___ Stored data

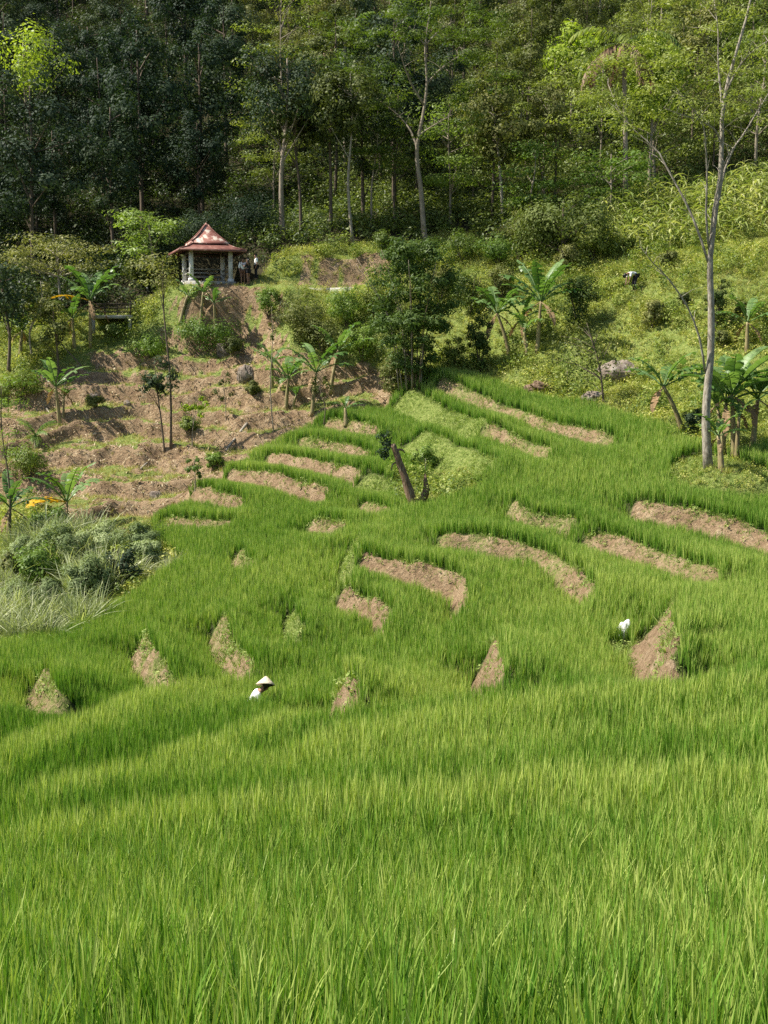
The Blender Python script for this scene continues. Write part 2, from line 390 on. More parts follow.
def leafmat(name, dark, mid, light, trans=.35, rough=.5, spec=.3, inst=False, tcol=None):
    """leaves: tint per leaf, tint per plant, a thin translucent blade"""
    m, nt, out = newmat(name)
    a = N(nt, 'ShaderNodeAttribute', attribute_name='tint')
    if inst: b = N(nt, 'ShaderNodeAttribute', attribute_name='itint', attribute_type='INSTANCER'); bo = b.outputs['Fac']
    else: b = N(nt, 'ShaderNodeObjectInfo'); bo = b.outputs['Random']
    f = math_(nt, 'ADD', math_(nt, 'MULTIPLY', a.outputs['Fac'], .55), math_(nt, 'MULTIPLY', bo, .45))
    c = ramp(nt, f, [(.12, dark), (.5, mid), (.88, light)])
    p = N(nt, 'ShaderNodeBsdfPrincipled'); nt.links.new(c, p.inputs['Base Color'])
    p.inputs['Roughness'].default_value = rough; p.inputs['Specular IOR Level'].default_value = spec
    t = N(nt, 'ShaderNodeBsdfTranslucent')
    tc = mixc(nt, 1.0, c, tcol or (1.25, 1.35, .55), 'MULTIPLY'); nt.links.new(tc, t.inputs['Color'])
    mx = N(nt, 'ShaderNodeMixShader'); mx.inputs[0].default_value = trans
    nt.links.new(p.outputs[0], mx.inputs[1]); nt.links.new(t.outputs[0], mx.inputs[2]); nt.links.new(mx.outputs[0], out.inputs[0])
    return m
def surfmat(name, stops, scale=4.0, rough=.9, spec=.2, bump=.3, detail=6, coords='Object', stretch=(1, 1, 1), bdist=.03):
    m, nt, out = newmat(name)
    tc = N(nt, 'ShaderNodeTexCoord'); mp = N(nt, 'ShaderNodeMapping'); mp.inputs['Scale'].default_value = stretch
    nt.links.new(tc.outputs[coords], mp.inputs[0])
    no = N(nt, 'ShaderNodeTexNoise'); no.inputs['Scale'].default_value = scale; no.inputs['Detail'].default_value = detail; no.inputs['Roughness'].default_value = .65
    nt.links.new(mp.outputs[0], no.inputs['Vector'])
    c = ramp(nt, no.outputs['Fac'], stops)
    p = N(nt, 'ShaderNodeBsdfPrincipled'); nt.links.new(c, p.inputs['Base Color'])
    p.inputs['Roughness'].default_value = rough; p.inputs['Specular IOR Level'].default_value = spec
    b = N(nt, 'ShaderNodeBump'); b.inputs['Strength'].default_value = bump; b.inputs['Distance'].default_value = bdist
    nt.links.new(no.outputs['Fac'], b.inputs['Height']); nt.links.new(b.outputs[0], p.inputs['Normal']); nt.links.new(p.outputs[0], out.inputs[0])
    return m

M_RICE = leafmat('rice_leaf', (.038, .118, .012), (.136, .266, .028), (.43, .49, .13), .30, .42, .35, True)
M_BANKG = leafmat('bank_grass', (.13, .20, .035), (.22, .30, .07), (.36, .40, .13), .3, .6, .2, True)
M_DRYG = leafmat('dry_grass', (.19, .20, .05), (.38, .35, .12), (.58, .50, .24), .3, .6, .2, True)
M_WEED = leafmat('weed_leaf', (.10, .15, .025), (.30, .33, .06), (.56, .52, .18), .35, .5, .25, True)
M_WEED2 = leafmat('leafy_weed', (.06, .11, .02), (.17, .23, .04), (.34, .37, .09), .32, .5, .25, True)
M_MAIZE = leafmat('maize_leaf', (.10, .16, .035), (.24, .29, .08), (.52, .50, .24), .35, .5, .25, True)
M_REED = leafmat('reed_leaf', (.14, .18, .07), (.31, .35, .17), (.54, .55, .34), .3, .5, .3, True)
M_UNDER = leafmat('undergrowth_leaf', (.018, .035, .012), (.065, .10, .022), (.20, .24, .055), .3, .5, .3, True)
M_LITTER = leafmat('dry_litter', (.16, .11, .06), (.40, .31, .19), (.62, .54, .37), .1, .8, .1, True)
M_LD = leafmat('dark_leaf', (.014, .030, .017), (.034, .058, .028), (.095, .122, .055), .22, .6, .12)
M_LB = leafmat('grey_green_leaf', (.016, .032, .020), (.042, .066, .036), (.115, .145, .072), .22, .6, .12)
M_LO2 = leafmat('deep_green_leaf', (.03, .055, .015), (.07, .105, .026), (.16, .19, .055), .28, .6, .12)
M_LG2 = leafmat('bamboo_leaf', (.045, .085, .02), (.105, .16, .032), (.24, .30, .075), .3, .55, .2)
M_SAGE = leafmat('sage_leaf', (.09, .13, .045), (.22, .28, .11), (.46, .51, .27), .25, .6, .2)
M_LO = leafmat('olive_leaf', (.042, .062, .017), (.12, .14, .036), (.29, .28, .10), .28, .55, .15)
M_LF = leafmat('feather_leaf', (.048, .09, .016), (.14, .19, .034), (.29, .32, .075), .34, .5, .25)
M_LL = leafmat('lime_leaf', (.13, .22, .02), (.24, .34, .03), (.40, .46, .06), .4, .5, .3)
M_LG = leafmat('fresh_leaf', (.06, .12, .02), (.135, .215, .035), (.25, .33, .07), .36, .5, .25)
M_BAN = leafmat('banana_leaf', (.05, .12, .025), (.105, .19, .05), (.21, .31, .11), .35, .42, .35)
M_BANY = leafmat('yellow_banana_leaf', (.45, .26, .01), (.58, .36, .015), (.68, .46, .04), .35, .45, .3, tcol=(1.1, .95, .3))
M_BAND = leafmat('withered_banana_leaf', (.16, .10, .05), (.26, .17, .09), (.38, .28, .16), .2, .7, .1, tcol=(1, .8, .5))
M_PALMD = leafmat('dead_palm_frond', (.14, .09, .05), (.26, .17, .10), (.38, .28, .18), .2, .6, .2, tcol=(1, .8, .5))
M_BARKP = surfmat('pale_bark', [(.3, (.10, .08, .06)), (.5, (.27, .235, .185)), (.72, (.46, .42, .35))], 5, .85, .2, .5, stretch=(3, 3, .9))
M_BARKD = surfmat('dark_bark', [(.3, (.06, .045, .032)), (.7, (.16, .125, .09))], 4, .9, .2, .5, stretch=(3, 3, .6))
M_BARKG = surfmat('grey_bark', [(.3, (.14, .11, .08)), (.7, (.34, .29, .22))], 4, .9, .2, .5, stretch=(3, 3, .6))
M_STUMP = surfmat('weathered_wood', [(.25, (.05, .03, .02)), (.5, (.17, .11, .07)), (.8, (.42, .34, .25))], 5, .9, .1, .9, stretch=(4, 4, .5))
M_BSTEM = surfmat('banana_stem', [(.3, (.09, .06, .03)), (.5, (.24, .19, .09)), (.75, (.30, .32, .14))], 3, .7, .3, .4, stretch=(4, 4, .6))
M_ROCK = surfmat('rock', [(.3, (.07, .055, .045)), (.5, (.21, .17, .135)), (.75, (.42, .38, .32))], 2.6, .95, .1, .8, bdist=.08)
M_CONC = surfmat('concrete', [(.3, (.26, .25, .22)), (.7, (.46, .44, .40))], 3, .9, .2, .3)
M_WHITE = surfmat('old_white_paint', [(.25, (.36, .34, .29)), (.45, (.62, .60, .55)), (.7, (.78, .77, .73))], 2.2, .7, .3, .2)
M_ROOF = surfmat('red_roof_sheet', [(.28, (.09, .034, .026)), (.5, (.175, .068, .05)), (.64, (.25, .13, .10)), (.76, (.45, .36, .30))], 2.6, .7, .3, .2, stretch=(1, 1, 3))
M_ROOFP = surfmat('peeling_red_roof', [(.40, (.20, .075, .055)), (.50, (.28, .13, .10)), (.56, (.52, .44, .36)), (.8, (.68, .62, .53))], 1.9, .75, .3, .2, detail=7)
M_RAIL = surfmat('grey_wood', [(.3, (.18, .17, .14)), (.7, (.38, .36, .31))], 5, .85, .2, .3)
M_DARKW = surfmat('dark_timber', [(.3, (.03, .025, .02)), (.7, (.09, .07, .055))], 5, .9, .2, .3)
M_SKIN = surfmat('skin', [(.3, (.20, .10, .06)), (.7, (.30, .16, .10))], 8, .55, .35, .05)
M_HAIR = surfmat('black_hair', [(.3, (.008, .007, .006)), (.7, (.03, .025, .02))], 20, .5, .4, .2)
M_SHIRT = surfmat('white_cloth', [(.3, (.70, .70, .69)), (.7, (.84, .84, .83))], 6, .85, .2, .5)
M_BLACK = surfmat('black_cloth', [(.3, (.010, .010, .014)), (.7, (.035, .033, .038))], 9, .85, .2, .4)
M_SHORT = surfmat('brown_cloth', [(.3, (.12, .06, .04)), (.7, (.22, .12, .08))], 9, .85, .2, .4)
M_HAT = surfmat('straw', [(.3, (.52, .42, .28)), (.7, (.74, .64, .48))], 14, .75, .25, .5, stretch=(1, 1, 4))
M_SACK = surfmat('white_sack', [(.3, (.62, .61, .58)), (.7, (.84, .84, .82))], 7, .6, .3, .6)

# ground material: bare soil, short grass, paddy mud, forest litter
m, nt, out = newmat('ground')
tc = N(nt, 'ShaderNodeTexCoord')
def noise(sc, det=6, st=None, r=.6):
    n = N(nt, 'ShaderNodeTexNoise'); n.inputs['Scale'].default_value = sc; n.inputs['Detail'].default_value = det; n.inputs['Roughness'].default_value = r
    if st:
        mp = N(nt, 'ShaderNodeMapping'); mp.inputs['Scale'].default_value = st; nt.links.new(tc.outputs['Object'], mp.inputs[0]); nt.links.new(mp.outputs[0], n.inputs['Vector'])
    else: nt.links.new(tc.outputs['Object'], n.inputs['Vector'])
    return n.outputs['Fac']
n1, n2, n3 = noise(1.3, 8), noise(7, 6, None, .7), noise(2.5, 6, (3, 3, .8))
soilc = ramp(nt, math_(nt, 'ADD', math_(nt, 'MULTIPLY', n1, .5), math_(nt, 'MULTIPLY', n2, .5)), [(.32, (.10, .066, .038)), (.46, (.235, .16, .092)), (.56, (.345, .252, .152)), (.68, (.49, .395, .26))])
soilc = mixc(nt, math_(nt, 'MULTIPLY', n3, .35), soilc, (.27, .18, .11))
grc = ramp(nt, n2, [(.3, (.10, .15, .03)), (.5, (.19, .24, .06)), (.7, (.33, .34, .12))])
mudc = ramp(nt, n1, [(.3, (.035, .04, .016)), (.7, (.07, .085, .03))])
litc = ramp(nt, n2, [(.3, (.025, .025, .012)), (.7, (.07, .06, .03))])
def A(n): return N(nt, 'ShaderNodeAttribute', attribute_name=n).outputs['Fac']
brk = math_(nt, 'MULTIPLY', math_(nt, 'SUBTRACT', n2, .5), 1.1)
def sharp(x): 
    mr = N(nt, 'ShaderNodeMapRange'); mr.inputs['From Min'].default_value = .35; mr.inputs['From Max'].default_value = .65
    nt.links.new(math_(nt, 'ADD', x, brk), mr.inputs['Value']); return mr.outputs[0]
c = mixc(nt, sharp(A('soil')), grc, soilc)
c = mixc(nt, A('mud'), c, mudc); c = mixc(nt, A('litter'), c, litc)
p = N(nt, 'ShaderNodeBsdfPrincipled'); p.inputs['Roughness'].default_value = .95; p.inputs['Specular IOR Level'].default_value = .1
nt.links.new(c, p.inputs['Base Color'])
b = N(nt, 'ShaderNodeBump'); b.inputs['Strength'].default_value = 1.0; b.inputs['Distance'].default_value = .2
nt.links.new(math_(nt, 'ADD', n2, math_(nt, 'MULTIPLY', n1, .8)), b.inputs['Height']); nt.links.new(b.outputs[0], p.inputs['Normal'])
nt.links.new(p.outputs[0], out.inputs[0])
M_GROUND = m

# ------------------------------------------------------------------ terrain mesh
ny, nx = MX.shape
idx = np.arange(nx * ny).reshape(ny, nx)
Q = np.stack([idx[:-1, :-1], idx[:-1, 1:], idx[1:, 1:], idx[1:, :-1]], -1).reshape(-1, 4)
me = mesh_np('terrain', np.stack([MX, MY, H], -1).reshape(-1, 3), [Q], [M_GROUND], True,
             {'soil': soil.ravel(), 'mud': blur(mud, 1).ravel() * (soil.ravel() < .5), 'litter': (forestw * (1 - np.clip(soil, 0, 1))).ravel()})
link('terrain', me, kind='structure', label='terraced valley side of earth banks, bare soil and grass', category='terrain')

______

## [Stated exercise]
Only a number is wanted: how many lines contain the word "True"?

## [The output]
10